No meat that day, no cheese either, except for the household. She could, not even give me bread without a bread-ticket—nothing but diluted beer.

Before the war business had been good. Then came one misfortune after another. Her husband was a prisoner in Russia, and her eldest son had died with von Kluck's Army almost in sight of the Eiffel Tower.

"You must find it hard to get along," I said.

"I do," she sighed. "But, then, when fodder got scarce we killed all the pigs, so bother with them is over now."

"You are not downhearted about the war?" I asked.

"I know that Germany cannot be defeated," she replied. "But we do so long for peace."

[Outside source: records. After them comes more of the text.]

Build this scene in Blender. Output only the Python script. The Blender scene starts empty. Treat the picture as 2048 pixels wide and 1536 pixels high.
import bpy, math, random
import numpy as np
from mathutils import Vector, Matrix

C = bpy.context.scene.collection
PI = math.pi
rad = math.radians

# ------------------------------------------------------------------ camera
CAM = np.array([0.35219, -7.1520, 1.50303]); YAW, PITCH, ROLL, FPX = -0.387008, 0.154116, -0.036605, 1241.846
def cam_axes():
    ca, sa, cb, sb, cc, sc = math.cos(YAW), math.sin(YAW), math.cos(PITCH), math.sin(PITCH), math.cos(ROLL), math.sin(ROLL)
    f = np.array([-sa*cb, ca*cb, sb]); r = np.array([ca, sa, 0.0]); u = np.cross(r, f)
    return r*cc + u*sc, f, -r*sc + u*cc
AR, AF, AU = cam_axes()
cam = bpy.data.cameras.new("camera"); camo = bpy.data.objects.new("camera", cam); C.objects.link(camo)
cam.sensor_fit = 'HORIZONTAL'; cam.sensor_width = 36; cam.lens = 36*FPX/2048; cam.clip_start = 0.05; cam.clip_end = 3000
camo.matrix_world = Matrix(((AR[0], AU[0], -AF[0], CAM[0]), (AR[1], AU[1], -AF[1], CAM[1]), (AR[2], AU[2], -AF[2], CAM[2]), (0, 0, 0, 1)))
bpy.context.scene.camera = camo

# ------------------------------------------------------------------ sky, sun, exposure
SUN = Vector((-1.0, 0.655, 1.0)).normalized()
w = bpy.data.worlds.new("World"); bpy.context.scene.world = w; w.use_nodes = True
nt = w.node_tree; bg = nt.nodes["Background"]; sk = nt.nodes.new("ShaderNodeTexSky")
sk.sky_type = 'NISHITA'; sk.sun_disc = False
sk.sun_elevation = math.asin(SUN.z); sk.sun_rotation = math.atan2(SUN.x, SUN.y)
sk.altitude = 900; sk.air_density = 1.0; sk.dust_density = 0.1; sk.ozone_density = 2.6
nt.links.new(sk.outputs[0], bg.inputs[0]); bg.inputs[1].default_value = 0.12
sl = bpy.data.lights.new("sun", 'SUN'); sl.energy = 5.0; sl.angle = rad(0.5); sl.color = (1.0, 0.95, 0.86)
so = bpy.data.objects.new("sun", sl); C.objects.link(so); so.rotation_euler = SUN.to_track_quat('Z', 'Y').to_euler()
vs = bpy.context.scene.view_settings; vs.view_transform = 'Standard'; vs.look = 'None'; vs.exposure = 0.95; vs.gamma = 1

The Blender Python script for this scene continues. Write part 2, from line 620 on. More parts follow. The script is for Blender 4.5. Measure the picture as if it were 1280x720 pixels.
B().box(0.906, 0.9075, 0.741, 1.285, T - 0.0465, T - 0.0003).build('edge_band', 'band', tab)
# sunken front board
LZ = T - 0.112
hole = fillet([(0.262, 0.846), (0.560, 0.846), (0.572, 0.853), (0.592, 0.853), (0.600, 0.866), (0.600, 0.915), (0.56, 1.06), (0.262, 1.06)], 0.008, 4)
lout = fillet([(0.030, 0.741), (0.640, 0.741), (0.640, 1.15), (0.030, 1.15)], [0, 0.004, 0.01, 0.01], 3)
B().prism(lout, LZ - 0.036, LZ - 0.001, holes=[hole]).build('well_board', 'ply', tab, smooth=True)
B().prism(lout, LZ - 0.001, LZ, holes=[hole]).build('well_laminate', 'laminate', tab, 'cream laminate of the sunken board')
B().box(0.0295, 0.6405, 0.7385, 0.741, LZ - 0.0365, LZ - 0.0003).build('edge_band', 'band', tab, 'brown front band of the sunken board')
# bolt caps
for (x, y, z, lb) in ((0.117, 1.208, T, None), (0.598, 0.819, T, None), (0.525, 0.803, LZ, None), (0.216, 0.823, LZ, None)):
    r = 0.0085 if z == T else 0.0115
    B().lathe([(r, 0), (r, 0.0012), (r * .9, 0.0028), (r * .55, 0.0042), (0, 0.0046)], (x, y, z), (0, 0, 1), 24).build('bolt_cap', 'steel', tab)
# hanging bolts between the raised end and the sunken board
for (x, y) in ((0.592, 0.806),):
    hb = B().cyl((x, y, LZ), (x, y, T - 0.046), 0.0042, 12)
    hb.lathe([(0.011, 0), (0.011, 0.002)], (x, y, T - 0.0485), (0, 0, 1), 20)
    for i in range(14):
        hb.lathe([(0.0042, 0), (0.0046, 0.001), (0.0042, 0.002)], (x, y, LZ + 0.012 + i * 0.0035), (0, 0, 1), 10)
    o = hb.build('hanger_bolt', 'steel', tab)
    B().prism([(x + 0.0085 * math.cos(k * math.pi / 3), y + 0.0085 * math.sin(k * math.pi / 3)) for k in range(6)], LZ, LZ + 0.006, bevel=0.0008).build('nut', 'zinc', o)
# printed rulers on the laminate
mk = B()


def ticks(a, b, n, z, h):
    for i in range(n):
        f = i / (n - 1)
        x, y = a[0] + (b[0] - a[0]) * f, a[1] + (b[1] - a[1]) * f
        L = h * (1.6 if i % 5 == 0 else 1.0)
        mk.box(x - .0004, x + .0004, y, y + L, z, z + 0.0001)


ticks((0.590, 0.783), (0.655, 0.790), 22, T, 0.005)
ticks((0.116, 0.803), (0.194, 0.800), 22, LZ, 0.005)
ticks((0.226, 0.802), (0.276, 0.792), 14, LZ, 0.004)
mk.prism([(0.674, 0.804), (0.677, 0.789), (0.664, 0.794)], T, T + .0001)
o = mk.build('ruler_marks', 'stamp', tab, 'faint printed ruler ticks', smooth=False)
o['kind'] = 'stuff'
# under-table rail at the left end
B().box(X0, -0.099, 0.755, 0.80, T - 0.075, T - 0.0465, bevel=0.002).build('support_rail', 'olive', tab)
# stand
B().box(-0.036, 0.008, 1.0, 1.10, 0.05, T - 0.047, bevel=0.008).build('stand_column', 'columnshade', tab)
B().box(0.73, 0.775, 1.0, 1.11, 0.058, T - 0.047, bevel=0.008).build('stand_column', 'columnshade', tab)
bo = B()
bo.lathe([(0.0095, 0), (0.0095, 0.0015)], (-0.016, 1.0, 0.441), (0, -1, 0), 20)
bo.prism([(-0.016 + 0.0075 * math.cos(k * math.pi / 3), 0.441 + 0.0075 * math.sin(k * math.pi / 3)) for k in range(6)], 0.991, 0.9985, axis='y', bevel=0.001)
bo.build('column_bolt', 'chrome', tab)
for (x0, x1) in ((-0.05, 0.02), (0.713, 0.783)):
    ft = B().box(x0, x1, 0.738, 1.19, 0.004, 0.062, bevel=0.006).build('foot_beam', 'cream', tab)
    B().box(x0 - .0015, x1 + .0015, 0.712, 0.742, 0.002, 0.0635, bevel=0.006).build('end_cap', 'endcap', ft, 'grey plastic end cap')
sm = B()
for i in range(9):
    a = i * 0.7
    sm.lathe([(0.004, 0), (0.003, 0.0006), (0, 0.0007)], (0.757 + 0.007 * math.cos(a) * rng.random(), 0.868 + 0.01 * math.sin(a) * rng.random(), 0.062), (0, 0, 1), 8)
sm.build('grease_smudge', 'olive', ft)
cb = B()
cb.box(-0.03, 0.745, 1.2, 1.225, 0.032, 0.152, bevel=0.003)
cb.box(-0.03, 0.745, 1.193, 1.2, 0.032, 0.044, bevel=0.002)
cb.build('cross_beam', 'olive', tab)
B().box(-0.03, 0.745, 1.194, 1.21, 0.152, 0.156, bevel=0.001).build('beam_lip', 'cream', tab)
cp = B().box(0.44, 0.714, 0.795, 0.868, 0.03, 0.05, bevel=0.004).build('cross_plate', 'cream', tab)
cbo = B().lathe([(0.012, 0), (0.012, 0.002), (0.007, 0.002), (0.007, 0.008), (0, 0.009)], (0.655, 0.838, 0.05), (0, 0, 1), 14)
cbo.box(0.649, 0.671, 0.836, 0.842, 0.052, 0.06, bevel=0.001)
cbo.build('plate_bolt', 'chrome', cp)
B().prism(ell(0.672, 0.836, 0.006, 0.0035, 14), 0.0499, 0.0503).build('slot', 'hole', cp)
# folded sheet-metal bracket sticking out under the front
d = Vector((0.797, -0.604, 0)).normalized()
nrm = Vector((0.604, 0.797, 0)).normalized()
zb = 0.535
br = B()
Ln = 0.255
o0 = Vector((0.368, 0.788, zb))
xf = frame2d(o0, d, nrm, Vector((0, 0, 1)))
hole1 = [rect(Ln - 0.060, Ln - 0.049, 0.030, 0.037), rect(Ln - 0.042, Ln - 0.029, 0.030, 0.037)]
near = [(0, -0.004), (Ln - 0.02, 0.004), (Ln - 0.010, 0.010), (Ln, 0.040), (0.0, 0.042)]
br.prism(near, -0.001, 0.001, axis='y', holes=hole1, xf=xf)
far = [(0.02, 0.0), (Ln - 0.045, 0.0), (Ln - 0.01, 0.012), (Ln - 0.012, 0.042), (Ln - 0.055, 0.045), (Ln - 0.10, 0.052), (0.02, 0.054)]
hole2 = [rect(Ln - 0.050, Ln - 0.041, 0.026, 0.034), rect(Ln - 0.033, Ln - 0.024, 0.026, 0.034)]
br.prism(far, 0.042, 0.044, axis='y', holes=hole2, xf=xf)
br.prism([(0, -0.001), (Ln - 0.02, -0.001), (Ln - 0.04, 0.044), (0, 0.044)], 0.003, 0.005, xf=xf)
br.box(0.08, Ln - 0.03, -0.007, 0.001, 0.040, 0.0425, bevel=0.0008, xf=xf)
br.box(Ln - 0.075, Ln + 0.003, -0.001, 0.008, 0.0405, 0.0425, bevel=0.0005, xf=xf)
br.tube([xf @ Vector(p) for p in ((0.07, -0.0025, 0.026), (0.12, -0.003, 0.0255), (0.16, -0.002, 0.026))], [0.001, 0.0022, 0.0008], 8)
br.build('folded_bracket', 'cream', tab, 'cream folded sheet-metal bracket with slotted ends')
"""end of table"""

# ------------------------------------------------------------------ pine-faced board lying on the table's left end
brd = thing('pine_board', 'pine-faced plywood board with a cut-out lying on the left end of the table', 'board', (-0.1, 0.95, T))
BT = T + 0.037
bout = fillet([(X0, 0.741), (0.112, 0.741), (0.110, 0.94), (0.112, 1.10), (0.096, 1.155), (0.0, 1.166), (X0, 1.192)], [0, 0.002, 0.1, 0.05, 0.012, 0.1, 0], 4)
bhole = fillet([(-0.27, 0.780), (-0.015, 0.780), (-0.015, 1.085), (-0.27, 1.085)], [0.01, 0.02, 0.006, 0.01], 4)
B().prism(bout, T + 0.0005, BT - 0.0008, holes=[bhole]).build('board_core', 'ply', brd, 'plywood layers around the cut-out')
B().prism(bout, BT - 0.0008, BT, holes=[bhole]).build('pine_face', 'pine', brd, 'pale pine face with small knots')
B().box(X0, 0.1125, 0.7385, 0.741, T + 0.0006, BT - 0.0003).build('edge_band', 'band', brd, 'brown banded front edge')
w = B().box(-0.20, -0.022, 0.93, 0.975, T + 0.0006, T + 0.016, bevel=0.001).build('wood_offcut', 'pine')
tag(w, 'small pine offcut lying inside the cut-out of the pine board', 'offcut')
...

"You do not think your Government responsible at all for the war?"
I ventured.

"I don't, and the rest of us do not," was her unhesitating reply. "We all know that our Kaiser wanted only peace. Everybody knows that England caused all this misery." Then she looked squarely and honestly into my eyes and said in a tone I shall never forget: "Do you think that if our Government were responsible for the war that we should be willing to bear all these terrible sacrifices?"

I thought of that banquet table more than two years before, and the remark about creating public opinion. I realised that the road is long which winds from it to the little wayside inn near Hildesheim, but that it is a road on which live both the diplomat and the lonely, war-weary woman. They live on different ends, that is all.